中田石油株式会社 糸魚川給油所(寺町) 所長 武藤 正樹(ぶとう まさき)さん

 中田石油株式会社は、新潟県、長野県内に全9店舗、市内では、早川、押上、寺町、上刈の4地区にガソリンスタンドを所有し、会社設立当時から石油類の販売を通じて市民生活をサポートしています。
 市内で唯一、16kLの大型タンクローリを2台と軽油100kL、灯油200kL等の自社油槽所(地上タンク)を持っているため、災害時でも安定した燃料供給ができるようになっています。
 駅北大火当日、寺町の糸魚川給油所で勤務中だった武藤さんは、鳴り響くサイレンの音で火災の発生を知りました。1~2時間程度で鎮火するだろうと通常業務にあたっていましたが、南からの強風にあおられ延焼が拡大していると聞き、とにかく被害が最小限に収まることを願っていました。しばらくして社長から電話が入り、「(押上以外の)3店舗は24時間体制で営業してほしい」と指示を受けた武藤さん。すぐに各店へ連絡し、連携を取りました。店舗の場所は離れていても、スタッフ同士はシフトによって普段から行き来している同社。災害時だからと言って、特別なマニュアルに沿って動いたわけではなく、普段からいつでもすぐに連絡を取り合い、臨機応変に動ける体制が整っていました。


一刻も早く供給を

 消防本部とも連絡を取り、勤務体制について情報を共有しました。各店舗は店頭給油に3人ずつ配置し、交替で仮眠を取りながら営業。特に現場に近い糸魚川給油所は、応援スタッフが携行缶でポンプ機の燃料を現場まで配達。武藤さんはタンクローリで現場に向かい、県内外から来た消防車両に1台ずつ巡回給油をしました。一刻を争う中で、車両ごとに位置が異なる給油口を間違ってはいけない緊張感と共に、「もしも火の粉が駅前通りを越えてしまったら住宅が密接している寺町一帯も…という恐怖心があった」と当時の心境を打ち明ける武藤さん。あっという間に感じた一晩でしたが、「これやっておくからね」「こっち行くね」等と、前向きな発言と行動で士気を高めてくれていたスタッフや、気温が下がった夜中、消火活動で濡れて震えながら給油をしに来るひたむきな消防隊員の姿はとても印象的で、今でもよく覚えていると話します。


常にお客様第一で

タンクローリ(写真左)から消防車に巡回給油を行っている時の様子(武藤さん撮影写真)
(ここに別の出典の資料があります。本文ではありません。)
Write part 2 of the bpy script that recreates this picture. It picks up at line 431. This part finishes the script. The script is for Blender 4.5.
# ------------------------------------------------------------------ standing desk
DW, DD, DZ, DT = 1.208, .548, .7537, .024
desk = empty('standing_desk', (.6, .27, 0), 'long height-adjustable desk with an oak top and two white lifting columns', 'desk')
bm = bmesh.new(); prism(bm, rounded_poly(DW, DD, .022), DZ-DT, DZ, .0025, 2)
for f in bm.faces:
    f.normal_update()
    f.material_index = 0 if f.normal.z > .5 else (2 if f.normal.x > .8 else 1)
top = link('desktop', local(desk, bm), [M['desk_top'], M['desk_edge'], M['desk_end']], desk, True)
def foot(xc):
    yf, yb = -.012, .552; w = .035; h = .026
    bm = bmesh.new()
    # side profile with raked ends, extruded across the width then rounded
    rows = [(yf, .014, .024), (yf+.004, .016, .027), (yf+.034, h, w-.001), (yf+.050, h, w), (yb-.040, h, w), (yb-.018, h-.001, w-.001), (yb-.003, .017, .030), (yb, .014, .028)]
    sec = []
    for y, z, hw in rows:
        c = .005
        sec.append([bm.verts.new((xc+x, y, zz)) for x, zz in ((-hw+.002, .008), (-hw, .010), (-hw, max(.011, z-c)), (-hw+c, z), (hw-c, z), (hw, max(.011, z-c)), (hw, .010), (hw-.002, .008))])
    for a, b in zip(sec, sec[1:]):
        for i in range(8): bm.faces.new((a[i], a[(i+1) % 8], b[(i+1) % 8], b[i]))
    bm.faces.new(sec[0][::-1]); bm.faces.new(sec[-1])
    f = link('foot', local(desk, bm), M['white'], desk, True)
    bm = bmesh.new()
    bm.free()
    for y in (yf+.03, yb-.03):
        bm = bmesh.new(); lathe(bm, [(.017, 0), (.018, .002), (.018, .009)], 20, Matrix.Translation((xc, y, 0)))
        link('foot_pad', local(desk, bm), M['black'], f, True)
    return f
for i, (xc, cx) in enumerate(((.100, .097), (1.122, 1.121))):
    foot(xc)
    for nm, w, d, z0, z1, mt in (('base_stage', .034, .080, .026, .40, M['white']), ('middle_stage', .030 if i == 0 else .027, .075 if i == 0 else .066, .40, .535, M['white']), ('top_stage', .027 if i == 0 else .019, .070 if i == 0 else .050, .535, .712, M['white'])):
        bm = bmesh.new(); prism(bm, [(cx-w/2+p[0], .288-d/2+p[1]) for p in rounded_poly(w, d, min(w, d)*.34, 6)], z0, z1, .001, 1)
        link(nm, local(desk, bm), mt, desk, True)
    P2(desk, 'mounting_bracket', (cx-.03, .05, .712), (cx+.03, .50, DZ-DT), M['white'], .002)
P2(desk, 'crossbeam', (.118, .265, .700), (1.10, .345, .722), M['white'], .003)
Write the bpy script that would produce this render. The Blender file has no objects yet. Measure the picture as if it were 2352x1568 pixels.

タンクローリ(写真左)から消防車に巡回給油を行っている時の様子(武藤さん撮影写真)

 糸魚川給油所では、カーケアサービスやレンタカー業務にも力を入れています。レンタカー利用者の大半は、ビジネス目的で訪れる県外からの方だそう。大火からしばらくは、その後を心配する声が多く寄せられ、要望があれば、駅までの送り迎えの際に被災地を経由して帰ったこともありました。武藤さんは「『できることはやる』というのが会社の方針。全て当たり前のことをやっただけなんです」と、謙虚に当時を振り返ります。
 最後は、「普段でも災害時でも、一人ひとりのお客様を大切にして、地域に必要とされる企業になれるよう、日々努力していきたい」と語り、笑顔を見せてくれました。